━━━━━ MATERIAL
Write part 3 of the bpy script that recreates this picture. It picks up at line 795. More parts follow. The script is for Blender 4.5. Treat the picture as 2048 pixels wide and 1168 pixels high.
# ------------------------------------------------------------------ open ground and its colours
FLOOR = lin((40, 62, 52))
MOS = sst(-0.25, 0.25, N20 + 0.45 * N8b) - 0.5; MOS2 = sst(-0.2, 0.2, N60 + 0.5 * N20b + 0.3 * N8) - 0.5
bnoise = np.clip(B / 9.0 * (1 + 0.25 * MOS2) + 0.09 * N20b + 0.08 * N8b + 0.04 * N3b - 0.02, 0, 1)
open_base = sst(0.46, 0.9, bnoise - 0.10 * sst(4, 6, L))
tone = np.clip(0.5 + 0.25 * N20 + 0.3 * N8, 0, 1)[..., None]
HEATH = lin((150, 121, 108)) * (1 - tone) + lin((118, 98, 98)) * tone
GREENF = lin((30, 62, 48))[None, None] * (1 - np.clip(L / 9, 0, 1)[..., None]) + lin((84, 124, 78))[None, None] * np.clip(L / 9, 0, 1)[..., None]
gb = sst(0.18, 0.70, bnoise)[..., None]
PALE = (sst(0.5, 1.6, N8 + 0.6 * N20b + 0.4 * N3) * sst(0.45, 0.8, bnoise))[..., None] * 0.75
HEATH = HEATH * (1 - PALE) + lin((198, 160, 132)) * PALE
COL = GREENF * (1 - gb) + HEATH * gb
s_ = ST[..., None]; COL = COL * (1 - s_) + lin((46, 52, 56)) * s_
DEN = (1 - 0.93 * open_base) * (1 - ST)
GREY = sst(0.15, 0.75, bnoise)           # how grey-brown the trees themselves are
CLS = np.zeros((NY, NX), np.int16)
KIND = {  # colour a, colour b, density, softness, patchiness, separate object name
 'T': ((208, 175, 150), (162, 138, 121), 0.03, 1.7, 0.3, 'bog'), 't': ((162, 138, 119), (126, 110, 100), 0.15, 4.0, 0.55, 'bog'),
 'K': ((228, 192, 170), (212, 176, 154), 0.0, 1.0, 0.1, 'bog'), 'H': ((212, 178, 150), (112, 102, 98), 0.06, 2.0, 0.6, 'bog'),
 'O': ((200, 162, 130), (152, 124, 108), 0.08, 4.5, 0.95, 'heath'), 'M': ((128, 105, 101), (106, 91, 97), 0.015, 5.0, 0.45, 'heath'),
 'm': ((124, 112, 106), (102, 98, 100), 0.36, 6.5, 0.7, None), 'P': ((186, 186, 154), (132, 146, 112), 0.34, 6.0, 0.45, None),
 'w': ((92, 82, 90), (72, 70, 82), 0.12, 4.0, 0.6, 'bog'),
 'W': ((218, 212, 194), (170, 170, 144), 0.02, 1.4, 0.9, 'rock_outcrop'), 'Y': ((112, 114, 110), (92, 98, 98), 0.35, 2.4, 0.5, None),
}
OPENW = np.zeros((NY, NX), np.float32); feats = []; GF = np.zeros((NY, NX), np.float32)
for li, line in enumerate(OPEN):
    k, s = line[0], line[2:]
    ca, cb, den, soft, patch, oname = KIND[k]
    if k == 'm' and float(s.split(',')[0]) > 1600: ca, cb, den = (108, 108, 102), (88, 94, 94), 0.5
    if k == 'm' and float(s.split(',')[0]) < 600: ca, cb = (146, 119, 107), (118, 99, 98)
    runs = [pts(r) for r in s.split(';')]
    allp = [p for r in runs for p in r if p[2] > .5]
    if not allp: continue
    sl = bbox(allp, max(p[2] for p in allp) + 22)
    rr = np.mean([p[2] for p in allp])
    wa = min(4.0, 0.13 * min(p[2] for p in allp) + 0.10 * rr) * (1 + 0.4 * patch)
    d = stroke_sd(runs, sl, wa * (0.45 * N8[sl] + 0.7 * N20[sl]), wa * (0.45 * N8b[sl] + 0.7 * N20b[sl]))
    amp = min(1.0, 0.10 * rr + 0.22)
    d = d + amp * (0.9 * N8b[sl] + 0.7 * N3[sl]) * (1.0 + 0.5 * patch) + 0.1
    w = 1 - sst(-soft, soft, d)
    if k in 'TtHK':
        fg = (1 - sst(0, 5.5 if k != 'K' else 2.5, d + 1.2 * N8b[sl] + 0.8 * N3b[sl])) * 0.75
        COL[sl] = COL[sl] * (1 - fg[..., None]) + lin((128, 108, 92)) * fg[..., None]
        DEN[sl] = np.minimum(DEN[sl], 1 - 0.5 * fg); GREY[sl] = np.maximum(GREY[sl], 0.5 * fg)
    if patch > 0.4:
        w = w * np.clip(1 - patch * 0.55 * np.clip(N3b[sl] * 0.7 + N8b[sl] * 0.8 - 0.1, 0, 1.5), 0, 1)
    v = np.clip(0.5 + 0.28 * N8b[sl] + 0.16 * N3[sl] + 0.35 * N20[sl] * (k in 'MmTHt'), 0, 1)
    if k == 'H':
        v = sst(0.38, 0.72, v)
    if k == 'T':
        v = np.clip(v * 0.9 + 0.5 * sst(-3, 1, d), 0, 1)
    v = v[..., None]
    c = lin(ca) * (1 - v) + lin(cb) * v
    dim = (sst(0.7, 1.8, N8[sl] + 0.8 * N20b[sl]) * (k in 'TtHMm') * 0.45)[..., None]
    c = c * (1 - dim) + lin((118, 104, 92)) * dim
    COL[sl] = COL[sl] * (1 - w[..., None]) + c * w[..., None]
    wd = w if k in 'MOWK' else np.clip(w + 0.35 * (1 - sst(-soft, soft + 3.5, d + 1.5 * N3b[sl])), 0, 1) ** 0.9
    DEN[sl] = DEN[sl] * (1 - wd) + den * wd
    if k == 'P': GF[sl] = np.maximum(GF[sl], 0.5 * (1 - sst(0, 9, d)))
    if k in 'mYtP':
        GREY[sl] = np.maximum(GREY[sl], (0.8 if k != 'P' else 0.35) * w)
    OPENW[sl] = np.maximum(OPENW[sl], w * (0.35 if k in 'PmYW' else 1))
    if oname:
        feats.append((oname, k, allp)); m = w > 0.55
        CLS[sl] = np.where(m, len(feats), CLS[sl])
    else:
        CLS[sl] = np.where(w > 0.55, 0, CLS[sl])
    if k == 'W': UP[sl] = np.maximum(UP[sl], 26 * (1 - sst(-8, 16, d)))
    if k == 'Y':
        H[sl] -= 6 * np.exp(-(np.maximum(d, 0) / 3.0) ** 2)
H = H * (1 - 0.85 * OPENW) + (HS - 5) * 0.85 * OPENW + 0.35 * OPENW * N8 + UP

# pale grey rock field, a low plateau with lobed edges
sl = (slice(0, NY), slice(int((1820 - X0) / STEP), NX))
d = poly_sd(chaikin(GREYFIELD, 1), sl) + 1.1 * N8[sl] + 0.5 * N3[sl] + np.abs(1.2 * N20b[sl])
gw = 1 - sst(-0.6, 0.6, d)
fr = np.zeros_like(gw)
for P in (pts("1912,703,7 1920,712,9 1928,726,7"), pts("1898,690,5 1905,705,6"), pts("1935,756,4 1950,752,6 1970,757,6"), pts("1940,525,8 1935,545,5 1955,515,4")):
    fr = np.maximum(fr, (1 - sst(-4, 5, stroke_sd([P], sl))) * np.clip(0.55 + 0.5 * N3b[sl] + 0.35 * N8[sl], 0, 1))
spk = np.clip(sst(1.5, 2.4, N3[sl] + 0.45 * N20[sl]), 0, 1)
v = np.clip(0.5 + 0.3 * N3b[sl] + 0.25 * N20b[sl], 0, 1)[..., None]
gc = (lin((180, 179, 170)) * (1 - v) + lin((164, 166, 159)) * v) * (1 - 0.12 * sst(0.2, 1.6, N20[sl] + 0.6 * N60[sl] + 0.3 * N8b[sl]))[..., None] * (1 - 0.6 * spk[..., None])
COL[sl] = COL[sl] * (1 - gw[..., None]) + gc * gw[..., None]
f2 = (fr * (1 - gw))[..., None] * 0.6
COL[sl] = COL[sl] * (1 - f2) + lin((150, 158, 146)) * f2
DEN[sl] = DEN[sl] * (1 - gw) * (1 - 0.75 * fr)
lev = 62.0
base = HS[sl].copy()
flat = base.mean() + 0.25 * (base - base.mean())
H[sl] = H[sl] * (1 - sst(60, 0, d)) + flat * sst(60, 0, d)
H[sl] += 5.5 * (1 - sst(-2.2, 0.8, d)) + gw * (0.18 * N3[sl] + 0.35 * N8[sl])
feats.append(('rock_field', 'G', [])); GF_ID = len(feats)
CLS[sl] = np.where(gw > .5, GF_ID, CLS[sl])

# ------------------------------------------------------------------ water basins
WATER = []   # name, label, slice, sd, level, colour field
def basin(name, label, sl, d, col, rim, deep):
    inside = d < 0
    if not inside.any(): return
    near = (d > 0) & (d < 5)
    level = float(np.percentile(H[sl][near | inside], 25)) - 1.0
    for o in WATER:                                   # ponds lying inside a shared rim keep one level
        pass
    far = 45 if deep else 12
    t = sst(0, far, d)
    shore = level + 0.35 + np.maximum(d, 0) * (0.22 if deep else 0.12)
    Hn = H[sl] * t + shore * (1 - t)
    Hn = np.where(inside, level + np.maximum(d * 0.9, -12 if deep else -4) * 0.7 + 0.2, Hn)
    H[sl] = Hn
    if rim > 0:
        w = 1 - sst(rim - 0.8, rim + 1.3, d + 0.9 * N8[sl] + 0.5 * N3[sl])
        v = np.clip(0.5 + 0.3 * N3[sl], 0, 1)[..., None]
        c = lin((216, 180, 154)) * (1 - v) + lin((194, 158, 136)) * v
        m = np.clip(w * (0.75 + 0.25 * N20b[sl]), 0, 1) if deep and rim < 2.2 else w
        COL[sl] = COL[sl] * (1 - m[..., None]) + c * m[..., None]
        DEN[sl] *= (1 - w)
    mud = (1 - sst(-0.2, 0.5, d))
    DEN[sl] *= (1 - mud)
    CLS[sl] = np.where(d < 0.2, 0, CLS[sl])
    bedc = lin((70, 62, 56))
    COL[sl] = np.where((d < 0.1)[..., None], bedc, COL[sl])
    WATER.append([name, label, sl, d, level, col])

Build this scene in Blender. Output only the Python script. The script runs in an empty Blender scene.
━━━━━━━━━━
EXERCISE GOAL:
Identify and copy lines that hold the string "Blender".

RESPONSE TO THE TASK:
Write part 3 of the bpy script that recreates this picture. It picks up at line 795. More parts follow. The script is for Blender 4.5. Treat the picture as 2048 pixels wide and 1168 pixels high.
Build this scene in Blender. Output only the Python script. The script runs in an empty Blender scene.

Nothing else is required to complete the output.